* [Given problem]
Below is a listing; copy all of it exactly.

* [Records for processing]
..............................
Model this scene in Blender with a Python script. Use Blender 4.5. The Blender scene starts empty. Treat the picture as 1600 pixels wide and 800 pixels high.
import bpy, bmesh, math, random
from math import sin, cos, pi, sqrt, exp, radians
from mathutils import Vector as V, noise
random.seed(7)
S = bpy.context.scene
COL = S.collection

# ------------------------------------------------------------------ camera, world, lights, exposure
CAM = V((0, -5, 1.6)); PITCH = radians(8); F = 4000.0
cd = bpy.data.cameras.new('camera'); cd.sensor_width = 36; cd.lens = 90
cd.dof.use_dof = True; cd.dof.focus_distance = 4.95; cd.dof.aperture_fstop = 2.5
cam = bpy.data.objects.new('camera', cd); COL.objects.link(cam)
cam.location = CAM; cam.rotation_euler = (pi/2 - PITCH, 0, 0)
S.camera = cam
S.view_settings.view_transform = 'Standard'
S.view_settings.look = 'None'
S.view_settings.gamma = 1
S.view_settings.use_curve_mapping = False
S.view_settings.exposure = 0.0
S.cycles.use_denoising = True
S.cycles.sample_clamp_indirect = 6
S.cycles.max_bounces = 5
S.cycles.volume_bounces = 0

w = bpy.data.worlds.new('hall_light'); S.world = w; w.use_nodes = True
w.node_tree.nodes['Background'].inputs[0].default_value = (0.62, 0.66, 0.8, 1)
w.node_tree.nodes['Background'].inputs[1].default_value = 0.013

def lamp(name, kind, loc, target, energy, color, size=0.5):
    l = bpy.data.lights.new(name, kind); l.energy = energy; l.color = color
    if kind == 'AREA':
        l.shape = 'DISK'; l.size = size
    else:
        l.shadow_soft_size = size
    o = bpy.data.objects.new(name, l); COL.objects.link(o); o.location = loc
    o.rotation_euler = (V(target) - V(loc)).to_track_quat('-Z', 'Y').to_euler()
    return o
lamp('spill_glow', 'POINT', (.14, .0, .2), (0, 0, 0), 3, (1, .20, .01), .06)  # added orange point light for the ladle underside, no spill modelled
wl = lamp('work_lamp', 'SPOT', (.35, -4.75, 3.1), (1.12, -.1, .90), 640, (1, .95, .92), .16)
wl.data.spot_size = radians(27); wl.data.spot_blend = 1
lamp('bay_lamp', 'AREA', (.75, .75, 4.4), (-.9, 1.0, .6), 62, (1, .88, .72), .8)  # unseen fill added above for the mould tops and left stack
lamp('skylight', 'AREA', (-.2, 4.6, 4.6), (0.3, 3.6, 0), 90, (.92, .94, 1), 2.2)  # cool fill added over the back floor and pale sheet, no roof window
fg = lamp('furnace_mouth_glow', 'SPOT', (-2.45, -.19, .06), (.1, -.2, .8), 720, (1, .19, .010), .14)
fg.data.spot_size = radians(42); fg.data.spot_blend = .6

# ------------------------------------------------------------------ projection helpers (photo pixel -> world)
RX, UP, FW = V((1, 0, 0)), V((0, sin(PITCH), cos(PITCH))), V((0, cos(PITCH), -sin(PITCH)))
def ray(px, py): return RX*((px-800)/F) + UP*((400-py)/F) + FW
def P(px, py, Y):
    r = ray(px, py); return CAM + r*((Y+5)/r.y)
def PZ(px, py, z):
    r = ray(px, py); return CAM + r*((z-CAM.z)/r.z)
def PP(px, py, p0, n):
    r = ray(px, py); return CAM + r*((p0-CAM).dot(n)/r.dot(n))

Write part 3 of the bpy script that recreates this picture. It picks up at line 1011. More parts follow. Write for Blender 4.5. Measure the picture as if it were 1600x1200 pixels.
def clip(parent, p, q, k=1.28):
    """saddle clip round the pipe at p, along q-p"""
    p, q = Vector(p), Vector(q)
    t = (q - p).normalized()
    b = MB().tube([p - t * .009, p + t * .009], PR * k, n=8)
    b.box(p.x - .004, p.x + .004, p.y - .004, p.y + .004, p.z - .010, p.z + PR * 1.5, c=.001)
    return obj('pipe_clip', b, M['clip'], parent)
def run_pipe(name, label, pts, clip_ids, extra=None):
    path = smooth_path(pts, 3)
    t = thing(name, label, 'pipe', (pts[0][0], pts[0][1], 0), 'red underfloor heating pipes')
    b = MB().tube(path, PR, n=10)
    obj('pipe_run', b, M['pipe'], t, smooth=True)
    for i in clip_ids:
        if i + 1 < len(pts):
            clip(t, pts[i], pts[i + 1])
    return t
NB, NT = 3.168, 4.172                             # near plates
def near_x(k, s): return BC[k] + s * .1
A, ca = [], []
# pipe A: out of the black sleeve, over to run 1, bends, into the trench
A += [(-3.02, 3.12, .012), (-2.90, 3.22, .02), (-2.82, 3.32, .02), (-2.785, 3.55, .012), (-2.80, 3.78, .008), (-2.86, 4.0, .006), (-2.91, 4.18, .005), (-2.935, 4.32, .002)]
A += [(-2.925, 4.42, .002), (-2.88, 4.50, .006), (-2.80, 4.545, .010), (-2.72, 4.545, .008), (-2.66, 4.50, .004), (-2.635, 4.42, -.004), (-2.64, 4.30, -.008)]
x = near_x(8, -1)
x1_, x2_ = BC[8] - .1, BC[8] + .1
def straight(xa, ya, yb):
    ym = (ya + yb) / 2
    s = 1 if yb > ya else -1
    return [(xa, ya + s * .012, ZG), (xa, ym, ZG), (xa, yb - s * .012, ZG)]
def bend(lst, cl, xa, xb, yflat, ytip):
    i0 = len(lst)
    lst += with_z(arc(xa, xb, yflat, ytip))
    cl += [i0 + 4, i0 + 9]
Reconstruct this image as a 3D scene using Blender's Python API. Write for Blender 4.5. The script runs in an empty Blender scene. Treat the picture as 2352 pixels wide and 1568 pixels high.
..............................
* [Solution for this task]
Model this scene in Blender with a Python script. Use Blender 4.5. The Blender scene starts empty. Treat the picture as 1600 pixels wide and 800 pixels high.
import bpy, bmesh, math, random
from math import sin, cos, pi, sqrt, exp, radians
from mathutils import Vector as V, noise
random.seed(7)
S = bpy.context.scene
COL = S.collection

# ------------------------------------------------------------------ camera, world, lights, exposure
CAM = V((0, -5, 1.6)); PITCH = radians(8); F = 4000.0
cd = bpy.data.cameras.new('camera'); cd.sensor_width = 36; cd.lens = 90
cd.dof.use_dof = True; cd.dof.focus_distance = 4.95; cd.dof.aperture_fstop = 2.5
cam = bpy.data.objects.new('camera', cd); COL.objects.link(cam)
cam.location = CAM; cam.rotation_euler = (pi/2 - PITCH, 0, 0)
S.camera = cam
S.view_settings.view_transform = 'Standard'
S.view_settings.look = 'None'
S.view_settings.gamma = 1
S.view_settings.use_curve_mapping = False
S.view_settings.exposure = 0.0
S.cycles.use_denoising = True
S.cycles.sample_clamp_indirect = 6
S.cycles.max_bounces = 5
S.cycles.volume_bounces = 0

w = bpy.data.worlds.new('hall_light'); S.world = w; w.use_nodes = True
w.node_tree.nodes['Background'].inputs[0].default_value = (0.62, 0.66, 0.8, 1)
w.node_tree.nodes['Background'].inputs[1].default_value = 0.013

def lamp(name, kind, loc, target, energy, color, size=0.5):
    l = bpy.data.lights.new(name, kind); l.energy = energy; l.color = color
    if kind == 'AREA':
        l.shape = 'DISK'; l.size = size
    else:
        l.shadow_soft_size = size
    o = bpy.data.objects.new(name, l); COL.objects.link(o); o.location = loc
    o.rotation_euler = (V(target) - V(loc)).to_track_quat('-Z', 'Y').to_euler()
    return o
lamp('spill_glow', 'POINT', (.14, .0, .2), (0, 0, 0), 3, (1, .20, .01), .06)  # added orange point light for the ladle underside, no spill modelled
wl = lamp('work_lamp', 'SPOT', (.35, -4.75, 3.1), (1.12, -.1, .90), 640, (1, .95, .92), .16)
wl.data.spot_size = radians(27); wl.data.spot_blend = 1
lamp('bay_lamp', 'AREA', (.75, .75, 4.4), (-.9, 1.0, .6), 62, (1, .88, .72), .8)  # unseen fill added above for the mould tops and left stack
lamp('skylight', 'AREA', (-.2, 4.6, 4.6), (0.3, 3.6, 0), 90, (.92, .94, 1), 2.2)  # cool fill added over the back floor and pale sheet, no roof window
fg = lamp('furnace_mouth_glow', 'SPOT', (-2.45, -.19, .06), (.1, -.2, .8), 720, (1, .19, .010), .14)
fg.data.spot_size = radians(42); fg.data.spot_blend = .6

# ------------------------------------------------------------------ projection helpers (photo pixel -> world)
RX, UP, FW = V((1, 0, 0)), V((0, sin(PITCH), cos(PITCH))), V((0, cos(PITCH), -sin(PITCH)))
def ray(px, py): return RX*((px-800)/F) + UP*((400-py)/F) + FW
def P(px, py, Y):
    r = ray(px, py); return CAM + r*((Y+5)/r.y)
def PZ(px, py, z):
    r = ray(px, py); return CAM + r*((z-CAM.z)/r.z)
def PP(px, py, p0, n):
    r = ray(px, py); return CAM + r*((p0-CAM).dot(n)/r.dot(n))

Write part 3 of the bpy script that recreates this picture. It picks up at line 1011. More parts follow. Write for Blender 4.5. Measure the picture as if it were 1600x1200 pixels.
def clip(parent, p, q, k=1.28):
    """saddle clip round the pipe at p, along q-p"""
    p, q = Vector(p), Vector(q)
    t = (q - p).normalized()
    b = MB().tube([p - t * .009, p + t * .009], PR * k, n=8)
    b.box(p.x - .004, p.x + .004, p.y - .004, p.y + .004, p.z - .010, p.z + PR * 1.5, c=.001)
    return obj('pipe_clip', b, M['clip'], parent)
def run_pipe(name, label, pts, clip_ids, extra=None):
    path = smooth_path(pts, 3)
    t = thing(name, label, 'pipe', (pts[0][0], pts[0][1], 0), 'red underfloor heating pipes')
    b = MB().tube(path, PR, n=10)
    obj('pipe_run', b, M['pipe'], t, smooth=True)
    for i in clip_ids:
        if i + 1 < len(pts):
            clip(t, pts[i], pts[i + 1])
    return t
NB, NT = 3.168, 4.172                             # near plates
def near_x(k, s): return BC[k] + s * .1
A, ca = [], []
# pipe A: out of the black sleeve, over to run 1, bends, into the trench
A += [(-3.02, 3.12, .012), (-2.90, 3.22, .02), (-2.82, 3.32, .02), (-2.785, 3.55, .012), (-2.80, 3.78, .008), (-2.86, 4.0, .006), (-2.91, 4.18, .005), (-2.935, 4.32, .002)]
A += [(-2.925, 4.42, .002), (-2.88, 4.50, .006), (-2.80, 4.545, .010), (-2.72, 4.545, .008), (-2.66, 4.50, .004), (-2.635, 4.42, -.004), (-2.64, 4.30, -.008)]
x = near_x(8, -1)
x1_, x2_ = BC[8] - .1, BC[8] + .1
def straight(xa, ya, yb):
    ym = (ya + yb) / 2
    s = 1 if yb > ya else -1
    return [(xa, ya + s * .012, ZG), (xa, ym, ZG), (xa, yb - s * .012, ZG)]
def bend(lst, cl, xa, xb, yflat, ytip):
    i0 = len(lst)
    lst += with_z(arc(xa, xb, yflat, ytip))
    cl += [i0 + 4, i0 + 9]
Reconstruct this image as a 3D scene using Blender's Python API. Write for Blender 4.5. The script runs in an empty Blender scene. Treat the picture as 2352 pixels wide and 1568 pixels high.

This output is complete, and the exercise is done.